WHAT YOU NEED TO DO: Locate each line below that includes "POOL" and reproduce it.

Scene script records
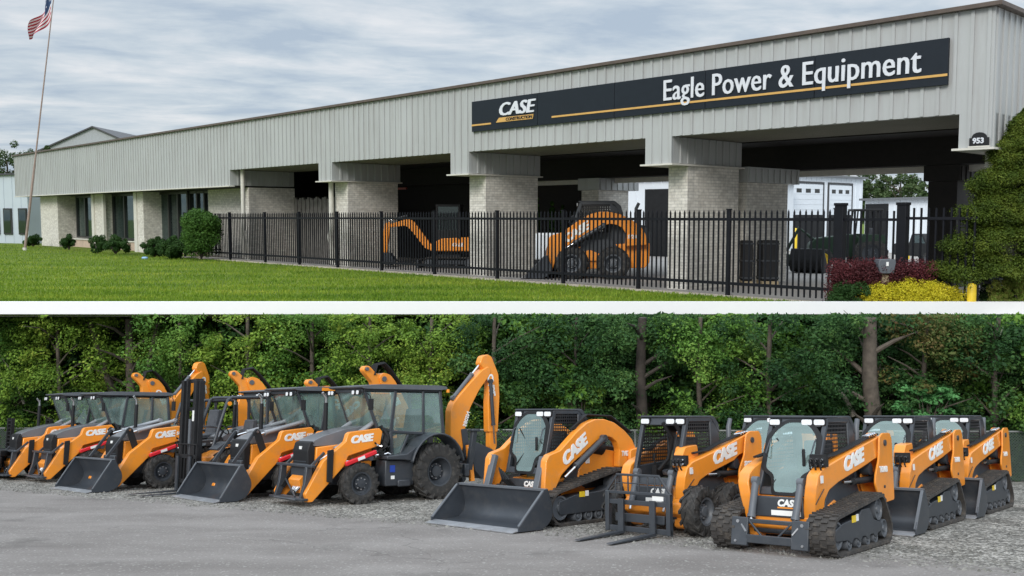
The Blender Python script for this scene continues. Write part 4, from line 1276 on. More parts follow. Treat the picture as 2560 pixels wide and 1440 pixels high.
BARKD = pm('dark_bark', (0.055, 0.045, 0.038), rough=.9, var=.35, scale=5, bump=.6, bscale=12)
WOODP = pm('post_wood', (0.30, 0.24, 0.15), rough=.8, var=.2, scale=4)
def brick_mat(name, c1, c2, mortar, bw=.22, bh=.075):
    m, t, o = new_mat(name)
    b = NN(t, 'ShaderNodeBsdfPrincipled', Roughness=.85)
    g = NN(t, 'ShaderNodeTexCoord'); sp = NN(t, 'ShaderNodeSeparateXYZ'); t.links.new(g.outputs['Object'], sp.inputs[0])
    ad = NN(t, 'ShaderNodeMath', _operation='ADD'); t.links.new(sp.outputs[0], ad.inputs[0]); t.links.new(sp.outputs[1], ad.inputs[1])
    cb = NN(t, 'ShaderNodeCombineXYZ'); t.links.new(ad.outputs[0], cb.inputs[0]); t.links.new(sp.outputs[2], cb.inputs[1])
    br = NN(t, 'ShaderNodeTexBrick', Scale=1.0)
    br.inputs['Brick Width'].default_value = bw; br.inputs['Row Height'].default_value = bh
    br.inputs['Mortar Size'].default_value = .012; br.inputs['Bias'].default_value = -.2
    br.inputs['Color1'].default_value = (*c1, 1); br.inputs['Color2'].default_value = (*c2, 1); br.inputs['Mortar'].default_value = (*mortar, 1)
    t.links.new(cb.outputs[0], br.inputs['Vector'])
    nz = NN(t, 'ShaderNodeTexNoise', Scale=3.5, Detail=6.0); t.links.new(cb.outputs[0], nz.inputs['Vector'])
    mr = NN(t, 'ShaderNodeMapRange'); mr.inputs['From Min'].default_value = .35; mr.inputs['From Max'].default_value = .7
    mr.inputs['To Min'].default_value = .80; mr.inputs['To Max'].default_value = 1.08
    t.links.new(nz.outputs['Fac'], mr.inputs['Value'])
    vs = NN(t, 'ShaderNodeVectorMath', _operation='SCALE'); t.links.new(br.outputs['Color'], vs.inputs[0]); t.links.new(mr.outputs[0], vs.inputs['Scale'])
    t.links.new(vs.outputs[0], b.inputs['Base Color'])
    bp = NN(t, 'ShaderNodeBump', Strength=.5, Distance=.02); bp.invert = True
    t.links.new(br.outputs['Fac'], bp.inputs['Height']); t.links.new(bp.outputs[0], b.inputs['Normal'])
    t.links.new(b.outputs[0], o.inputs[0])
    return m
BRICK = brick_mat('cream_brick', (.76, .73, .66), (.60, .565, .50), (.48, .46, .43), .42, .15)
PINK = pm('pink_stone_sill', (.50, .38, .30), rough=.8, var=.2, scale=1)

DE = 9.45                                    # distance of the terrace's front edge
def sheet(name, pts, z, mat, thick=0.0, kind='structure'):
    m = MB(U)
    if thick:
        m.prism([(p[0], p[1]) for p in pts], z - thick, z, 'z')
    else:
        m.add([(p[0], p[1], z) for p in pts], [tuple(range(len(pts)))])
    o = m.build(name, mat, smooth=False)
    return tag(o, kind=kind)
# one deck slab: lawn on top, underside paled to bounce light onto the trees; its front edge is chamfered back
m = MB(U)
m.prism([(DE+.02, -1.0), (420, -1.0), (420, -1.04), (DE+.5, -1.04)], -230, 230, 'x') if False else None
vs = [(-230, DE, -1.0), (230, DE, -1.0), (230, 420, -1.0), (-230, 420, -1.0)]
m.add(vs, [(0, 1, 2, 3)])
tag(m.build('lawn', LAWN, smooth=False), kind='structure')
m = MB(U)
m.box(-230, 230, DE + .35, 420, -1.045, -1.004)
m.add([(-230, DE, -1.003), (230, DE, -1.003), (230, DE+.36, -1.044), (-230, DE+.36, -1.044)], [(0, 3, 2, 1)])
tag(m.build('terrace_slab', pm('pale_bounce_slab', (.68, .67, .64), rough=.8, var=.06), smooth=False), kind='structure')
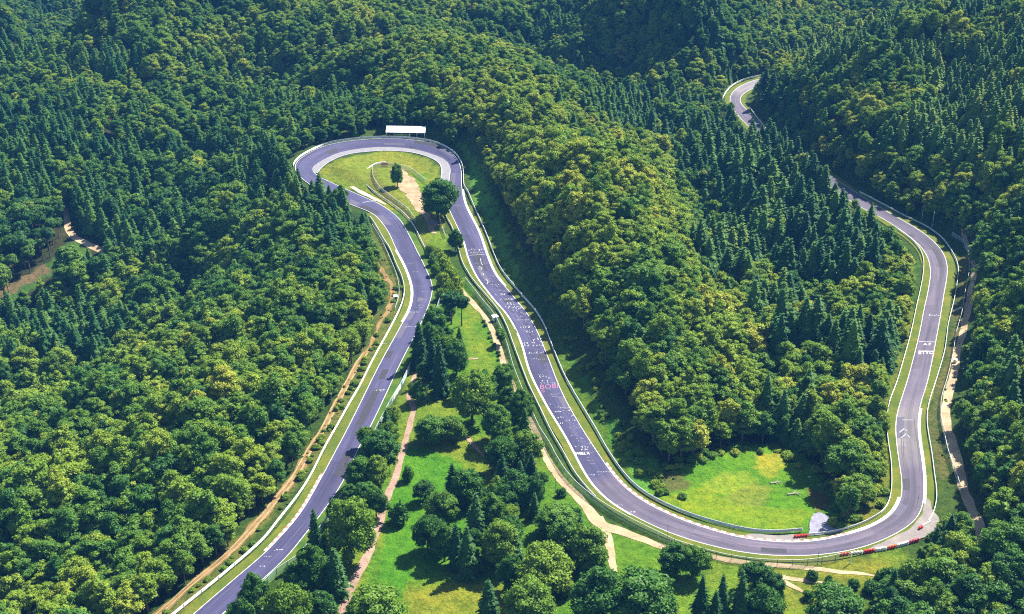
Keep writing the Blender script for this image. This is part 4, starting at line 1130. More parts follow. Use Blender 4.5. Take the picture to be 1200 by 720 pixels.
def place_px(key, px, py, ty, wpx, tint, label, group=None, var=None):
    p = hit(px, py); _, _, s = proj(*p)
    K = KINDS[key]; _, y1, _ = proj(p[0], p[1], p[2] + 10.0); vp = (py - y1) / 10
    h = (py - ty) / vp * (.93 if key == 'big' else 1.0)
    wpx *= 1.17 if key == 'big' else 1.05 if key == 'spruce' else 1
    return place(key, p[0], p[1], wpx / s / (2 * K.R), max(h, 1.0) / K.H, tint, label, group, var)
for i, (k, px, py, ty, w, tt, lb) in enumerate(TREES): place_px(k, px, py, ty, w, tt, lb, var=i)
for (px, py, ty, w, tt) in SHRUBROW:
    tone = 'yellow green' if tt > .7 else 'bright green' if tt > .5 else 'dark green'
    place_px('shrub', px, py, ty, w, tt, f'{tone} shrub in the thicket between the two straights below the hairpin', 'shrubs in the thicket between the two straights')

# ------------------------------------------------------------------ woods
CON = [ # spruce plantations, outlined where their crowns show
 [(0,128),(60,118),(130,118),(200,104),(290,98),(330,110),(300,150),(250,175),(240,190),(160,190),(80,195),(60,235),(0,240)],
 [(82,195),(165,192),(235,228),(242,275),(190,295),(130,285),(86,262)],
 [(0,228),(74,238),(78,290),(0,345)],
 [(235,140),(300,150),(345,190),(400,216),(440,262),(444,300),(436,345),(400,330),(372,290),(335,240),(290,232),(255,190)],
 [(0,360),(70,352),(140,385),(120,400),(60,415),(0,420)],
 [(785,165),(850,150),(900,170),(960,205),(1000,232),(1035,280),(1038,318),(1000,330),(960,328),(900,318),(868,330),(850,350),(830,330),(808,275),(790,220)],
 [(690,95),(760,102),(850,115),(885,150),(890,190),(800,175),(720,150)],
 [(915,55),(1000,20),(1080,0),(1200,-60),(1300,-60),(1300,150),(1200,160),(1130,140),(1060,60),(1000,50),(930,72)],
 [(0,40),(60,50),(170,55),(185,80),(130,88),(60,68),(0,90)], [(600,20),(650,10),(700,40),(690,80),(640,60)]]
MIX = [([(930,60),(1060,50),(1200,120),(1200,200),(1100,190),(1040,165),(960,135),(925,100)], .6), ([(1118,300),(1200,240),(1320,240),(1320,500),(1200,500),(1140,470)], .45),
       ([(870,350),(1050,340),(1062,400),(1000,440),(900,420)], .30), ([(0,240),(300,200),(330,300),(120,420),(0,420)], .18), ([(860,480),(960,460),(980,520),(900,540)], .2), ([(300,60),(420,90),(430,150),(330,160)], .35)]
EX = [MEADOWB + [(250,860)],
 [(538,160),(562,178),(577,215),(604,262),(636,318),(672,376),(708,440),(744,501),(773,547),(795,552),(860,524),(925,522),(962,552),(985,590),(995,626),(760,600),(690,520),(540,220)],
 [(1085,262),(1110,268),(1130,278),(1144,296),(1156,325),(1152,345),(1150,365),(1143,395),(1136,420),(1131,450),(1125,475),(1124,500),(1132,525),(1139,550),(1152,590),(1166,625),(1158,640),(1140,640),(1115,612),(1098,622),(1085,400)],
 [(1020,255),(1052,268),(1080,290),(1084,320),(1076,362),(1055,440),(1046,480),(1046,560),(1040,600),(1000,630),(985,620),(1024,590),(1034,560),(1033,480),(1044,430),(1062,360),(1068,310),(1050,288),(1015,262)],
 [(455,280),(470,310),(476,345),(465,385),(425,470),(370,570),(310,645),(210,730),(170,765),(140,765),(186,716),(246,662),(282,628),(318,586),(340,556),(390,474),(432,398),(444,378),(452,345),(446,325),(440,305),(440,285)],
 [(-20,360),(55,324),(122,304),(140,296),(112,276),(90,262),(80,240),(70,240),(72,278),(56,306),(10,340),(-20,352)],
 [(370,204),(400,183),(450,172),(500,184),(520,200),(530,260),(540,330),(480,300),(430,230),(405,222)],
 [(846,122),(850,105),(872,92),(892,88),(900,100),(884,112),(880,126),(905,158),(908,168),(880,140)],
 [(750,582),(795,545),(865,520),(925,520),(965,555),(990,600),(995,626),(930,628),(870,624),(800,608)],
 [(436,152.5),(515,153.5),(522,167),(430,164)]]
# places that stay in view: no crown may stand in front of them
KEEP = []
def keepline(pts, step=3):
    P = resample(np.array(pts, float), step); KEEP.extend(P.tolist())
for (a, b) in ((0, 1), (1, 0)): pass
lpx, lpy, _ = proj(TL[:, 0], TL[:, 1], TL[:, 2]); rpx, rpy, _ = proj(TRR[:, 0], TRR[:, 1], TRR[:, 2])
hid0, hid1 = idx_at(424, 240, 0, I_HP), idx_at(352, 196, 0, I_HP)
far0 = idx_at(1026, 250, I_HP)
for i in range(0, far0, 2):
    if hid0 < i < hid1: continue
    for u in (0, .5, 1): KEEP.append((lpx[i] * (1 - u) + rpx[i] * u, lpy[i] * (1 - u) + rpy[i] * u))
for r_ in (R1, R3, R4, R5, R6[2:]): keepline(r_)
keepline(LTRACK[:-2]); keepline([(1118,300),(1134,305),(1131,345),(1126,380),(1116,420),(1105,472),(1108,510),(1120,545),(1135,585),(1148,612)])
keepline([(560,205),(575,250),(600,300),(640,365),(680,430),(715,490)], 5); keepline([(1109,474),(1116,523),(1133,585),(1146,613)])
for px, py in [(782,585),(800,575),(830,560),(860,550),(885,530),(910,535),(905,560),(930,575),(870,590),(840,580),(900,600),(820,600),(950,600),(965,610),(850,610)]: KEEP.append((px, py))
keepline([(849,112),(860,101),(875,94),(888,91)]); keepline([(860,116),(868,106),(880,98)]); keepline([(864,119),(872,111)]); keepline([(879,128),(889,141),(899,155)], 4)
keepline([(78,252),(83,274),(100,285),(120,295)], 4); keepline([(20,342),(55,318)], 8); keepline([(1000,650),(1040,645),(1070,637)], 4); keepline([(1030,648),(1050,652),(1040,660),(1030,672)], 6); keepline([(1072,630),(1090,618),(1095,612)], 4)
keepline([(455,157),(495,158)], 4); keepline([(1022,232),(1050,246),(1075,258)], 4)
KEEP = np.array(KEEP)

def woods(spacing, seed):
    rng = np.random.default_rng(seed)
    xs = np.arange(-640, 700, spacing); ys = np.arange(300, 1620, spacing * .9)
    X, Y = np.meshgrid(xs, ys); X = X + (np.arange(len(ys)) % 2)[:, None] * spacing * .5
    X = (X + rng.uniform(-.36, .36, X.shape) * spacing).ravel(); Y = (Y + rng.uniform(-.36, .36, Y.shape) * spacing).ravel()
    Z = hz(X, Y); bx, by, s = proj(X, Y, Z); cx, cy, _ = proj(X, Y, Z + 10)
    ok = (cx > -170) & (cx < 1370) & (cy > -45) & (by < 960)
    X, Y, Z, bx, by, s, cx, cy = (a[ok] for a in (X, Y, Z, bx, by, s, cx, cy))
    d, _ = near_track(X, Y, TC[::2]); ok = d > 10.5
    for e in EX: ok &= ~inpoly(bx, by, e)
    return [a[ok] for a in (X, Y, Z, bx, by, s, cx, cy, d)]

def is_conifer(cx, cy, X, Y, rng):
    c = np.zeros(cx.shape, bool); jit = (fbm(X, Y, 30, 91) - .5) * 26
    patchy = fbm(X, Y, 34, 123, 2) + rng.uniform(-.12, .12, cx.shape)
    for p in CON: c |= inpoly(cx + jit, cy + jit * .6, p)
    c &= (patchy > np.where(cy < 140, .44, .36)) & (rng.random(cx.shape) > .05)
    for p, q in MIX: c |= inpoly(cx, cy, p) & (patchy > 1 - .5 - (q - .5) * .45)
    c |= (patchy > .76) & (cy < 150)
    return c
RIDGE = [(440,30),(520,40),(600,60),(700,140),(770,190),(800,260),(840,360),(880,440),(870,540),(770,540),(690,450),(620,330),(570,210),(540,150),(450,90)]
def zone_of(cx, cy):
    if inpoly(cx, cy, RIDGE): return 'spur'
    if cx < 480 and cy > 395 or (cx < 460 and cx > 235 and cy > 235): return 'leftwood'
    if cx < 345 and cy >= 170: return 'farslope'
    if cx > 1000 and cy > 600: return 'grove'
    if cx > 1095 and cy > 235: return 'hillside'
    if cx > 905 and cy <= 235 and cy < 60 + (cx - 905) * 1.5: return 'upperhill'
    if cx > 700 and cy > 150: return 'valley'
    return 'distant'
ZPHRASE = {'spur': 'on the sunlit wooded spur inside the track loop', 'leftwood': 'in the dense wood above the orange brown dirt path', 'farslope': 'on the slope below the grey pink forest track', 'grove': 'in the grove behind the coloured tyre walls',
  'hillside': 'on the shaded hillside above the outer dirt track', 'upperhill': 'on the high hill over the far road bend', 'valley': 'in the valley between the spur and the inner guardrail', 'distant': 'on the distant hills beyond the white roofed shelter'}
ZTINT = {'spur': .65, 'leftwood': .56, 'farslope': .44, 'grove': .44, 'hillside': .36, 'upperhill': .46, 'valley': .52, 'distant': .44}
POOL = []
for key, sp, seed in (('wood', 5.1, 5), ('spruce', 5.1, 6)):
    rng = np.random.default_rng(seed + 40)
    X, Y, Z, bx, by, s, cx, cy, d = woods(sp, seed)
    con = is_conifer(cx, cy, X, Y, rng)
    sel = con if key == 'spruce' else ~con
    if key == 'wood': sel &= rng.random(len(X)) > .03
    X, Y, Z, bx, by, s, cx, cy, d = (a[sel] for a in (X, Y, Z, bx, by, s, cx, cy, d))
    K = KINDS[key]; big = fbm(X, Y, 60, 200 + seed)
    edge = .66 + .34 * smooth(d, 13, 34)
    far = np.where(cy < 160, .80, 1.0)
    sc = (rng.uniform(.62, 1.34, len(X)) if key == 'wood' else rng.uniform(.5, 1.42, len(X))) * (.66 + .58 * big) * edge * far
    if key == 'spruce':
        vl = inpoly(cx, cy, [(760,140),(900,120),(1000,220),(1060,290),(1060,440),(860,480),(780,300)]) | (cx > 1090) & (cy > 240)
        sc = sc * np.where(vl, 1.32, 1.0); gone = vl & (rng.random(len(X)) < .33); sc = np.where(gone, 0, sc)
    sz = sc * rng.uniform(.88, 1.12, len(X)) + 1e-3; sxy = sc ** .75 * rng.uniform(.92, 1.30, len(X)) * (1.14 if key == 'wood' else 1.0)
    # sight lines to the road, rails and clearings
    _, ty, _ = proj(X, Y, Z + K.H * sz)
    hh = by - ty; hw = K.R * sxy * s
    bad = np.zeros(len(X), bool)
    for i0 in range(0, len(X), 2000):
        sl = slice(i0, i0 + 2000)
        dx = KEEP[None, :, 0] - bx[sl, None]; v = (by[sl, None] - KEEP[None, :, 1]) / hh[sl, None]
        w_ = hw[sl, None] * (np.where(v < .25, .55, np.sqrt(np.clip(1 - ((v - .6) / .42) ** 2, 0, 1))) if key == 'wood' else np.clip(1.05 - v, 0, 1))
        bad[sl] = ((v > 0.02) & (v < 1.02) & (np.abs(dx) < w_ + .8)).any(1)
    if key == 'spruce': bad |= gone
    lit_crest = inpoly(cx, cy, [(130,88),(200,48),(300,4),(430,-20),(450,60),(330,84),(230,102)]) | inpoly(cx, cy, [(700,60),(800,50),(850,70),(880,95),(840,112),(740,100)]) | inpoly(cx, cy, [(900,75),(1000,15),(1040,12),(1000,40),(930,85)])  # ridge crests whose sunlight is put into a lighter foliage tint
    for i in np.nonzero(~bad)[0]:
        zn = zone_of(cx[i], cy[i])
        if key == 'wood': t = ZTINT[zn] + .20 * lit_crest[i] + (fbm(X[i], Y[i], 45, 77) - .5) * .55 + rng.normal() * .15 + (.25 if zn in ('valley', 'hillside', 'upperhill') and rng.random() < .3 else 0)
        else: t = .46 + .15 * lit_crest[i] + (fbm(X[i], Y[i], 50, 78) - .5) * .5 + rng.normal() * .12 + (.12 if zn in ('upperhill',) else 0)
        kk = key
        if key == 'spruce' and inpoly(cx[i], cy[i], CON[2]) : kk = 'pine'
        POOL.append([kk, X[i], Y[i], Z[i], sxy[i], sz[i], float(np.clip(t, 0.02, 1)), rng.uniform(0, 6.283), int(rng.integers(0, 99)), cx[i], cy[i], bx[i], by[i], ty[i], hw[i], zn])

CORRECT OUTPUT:
POOL = []
        POOL.append([kk, X[i], Y[i], Z[i], sxy[i], sz[i], float(np.clip(t, 0.02, 1)), rng.uniform(0, 6.283), int(rng.integers(0, 99)), cx[i], cy[i], bx[i], by[i], ty[i], hw[i], zn])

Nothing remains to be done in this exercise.